Baseball is still in the embryonic stage, although the success of Scott, Ngoepe and others is helping.

"Baseball down there is very tiny, very little thing," Scott said. "It's kind of a recreational thing for guys on Sunday. Slowly MLB has started getting scouts down there to see the guys, and we have played in the World Baseball Classic. Like any sport, you have to kind of grow up in it with the tradition and culture. Since we have soccer and rugby, it's kind of hard to grow the culture of baseball. We don't have the facilities.

"I played every other sport I could -- rugby, soccer, cricket -- everything you could think of, and baseball as well. Whenever I could find the time, I found some sport I could play. Baseball started taking over as I got older and I got better."

Not cricket? No chance of being a bowler or a wicket-keeper?

"Cricket is a lot different," Scott said. "I was never really that good at cricket. I don't have the arm slot for cricket, so that kind of fell away. I'm still into rugby and soccer, but baseball took over."

Once Scott got serious about baseball, he and his parents -- Rodney and Karen -- packed up and moved to the United States. His two sisters stayed behind in South Africa and the parents rotated between hemispheres. The Scotts picked the Phoenix area and Tayler went to Notre Dame Prep High School in Scottsdale.

"We decided if I was going to do this, I was going to have to move to America," Scott said. "We looked at Arizona, found a school, the next day we each packed a bag and left. My father has his own business, occupational health and safety. It's got to the point where he can run it without being there. We were very fortunate that he had that job and he was able to pack up and come with me and pursue my dream."

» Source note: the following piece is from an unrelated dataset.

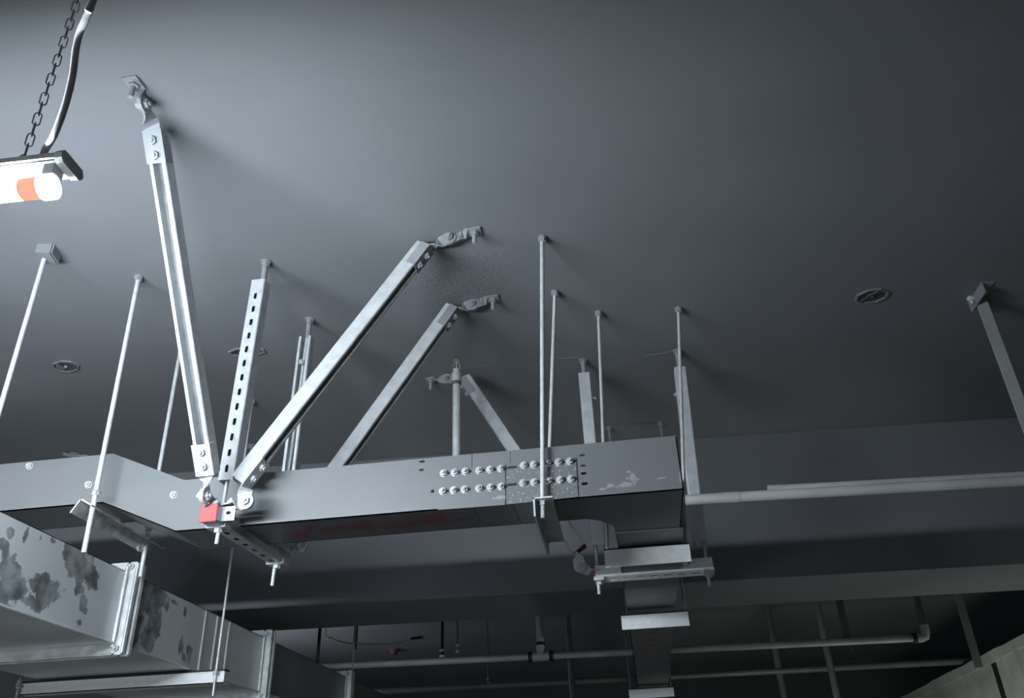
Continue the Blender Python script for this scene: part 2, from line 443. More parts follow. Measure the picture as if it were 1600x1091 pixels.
for nm, x0, x1, a0, a1, c0, c1, key in (
        ('raised', -4.2, XS0, ZL0, ZL1, ZL0, ZL1, None), ('slope', XS0, XS1, ZL0, ZL1, ZT0, ZT1, None),
        ('straight', XS1, XJ1 - G, ZT0, ZT1, ZT0, ZT1, 'a'), ('joint', XJ1 + G, XJ2 - G, ZT0, ZT1, ZT0, ZT1, None),
        ('elbow', XJ2 + G, XE, ZT0, ZT1, ZT0, ZT1, 'b')):
    o = obj('side_panel', side_panel(x0, x1, a0, a1, c0, c1, YF, 1), 'tray', tray)
    if key: cut[key] = o
    if nm == 'elbow':
        obj('side_panel', side_panel(x0, -0.090, a0, a1, c0, c1, YB, -1), 'tray', tray)
    else:
        obj('side_panel', side_panel(x0, x1, a0, a1, c0, c1, YB, -1), 'tray', tray)
        obj('bottom_panel', bottom_panel(x0, x1, a0, c0), 'tray_bottom', tray, label='dark underside with smeared red brush lettering' if nm == 'straight' else None)
# round-cornered elbow floor
bm = B()
out = [(XJ2 + G, YF), (XE, YF), (XE, 2.305), (-0.027, 2.305), (-0.027, 2.235), (-0.043, 2.200), (-0.065, 2.170), (-0.095, YB), (XJ2 + G, YB)]
lo_ = [bm.verts.new((x, y, ZT0)) for x, y in out]; hi_ = [bm.verts.new((x, y, ZT0 + TH)) for x, y in out]
bm.faces.new(lo_[::-1]); bm.faces.new(hi_)
for i in range(len(out)):
    j = (i + 1) % len(out); bm.faces.new((lo_[i], lo_[j], hi_[j], hi_[i]))
obj('bottom_panel', bm, 'branch_bottom', tray)
def wall_path(pts, z0, z1):
    bm = B()
    for (x0, y0), (x1, y1) in zip(pts, pts[1:]):
        d = V((x1 - x0, y1 - y0, 0)); n = V((-d.y, d.x, 0)).normalized() * TH
        obox(bm, (x0, y0, z0), d, n, (0, 0, z1 - z0))
    return bm
obj('side_panel', wall_path([(-0.095, YB), (-0.065, 2.170), (-0.043, 2.200), (-0.027, 2.235), (-0.027, 2.305)], ZT0, ZT1), 'tray', tray)
obj('side_panel', wall_path([(XE, YF), (XE, 2.305)], ZT0, ZT1), 'tray', tray)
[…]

It is not easy leaving a country you love and a comfortable home in the Roodepoort section of the greater Johannesburg metropolitan area.

"South Africa a very beautiful place," Scott said. "The landscape of South Africa is beautiful. I'm kind of out north in the grassland. If you drive an hour and a half away you'll be in the wilds with the animals. Everywhere you go in South Africa is going to be beautiful. You want mountains, there are fantastic mountains. Cape Town is beautiful place on the beach."

Scott played in high school and went to as many baseball camps as possible. One was run by former Rangers pitching coach Tom House. The work paid off because he was drafted by the Cubs in the fifth round of the 2011 MLB Draft.

He was released by the Cubs at the end of Spring Training in 2016, but stayed after his dream. He pitched 17 games for the Sioux City Explorers in the independent American Association, and a 1.88 ERA earned him a Minor League contract with the Brewers. He signed on July 6, 2016, and was traded to the Rangers last summer in a deal for reliever Jeremy Jeffress.

Now he is in big league camp as a non-roster invitee, hoping to earn a spot in the bullpen.

"It's a situation like any other," Scott said. "Just trying to make the team or try to help any way I can if I get called up. With the trade, they showed a lot of interest in me, so they obviously have a plan for me."

The race to be the first South African pitcher in the Major Leagues continues.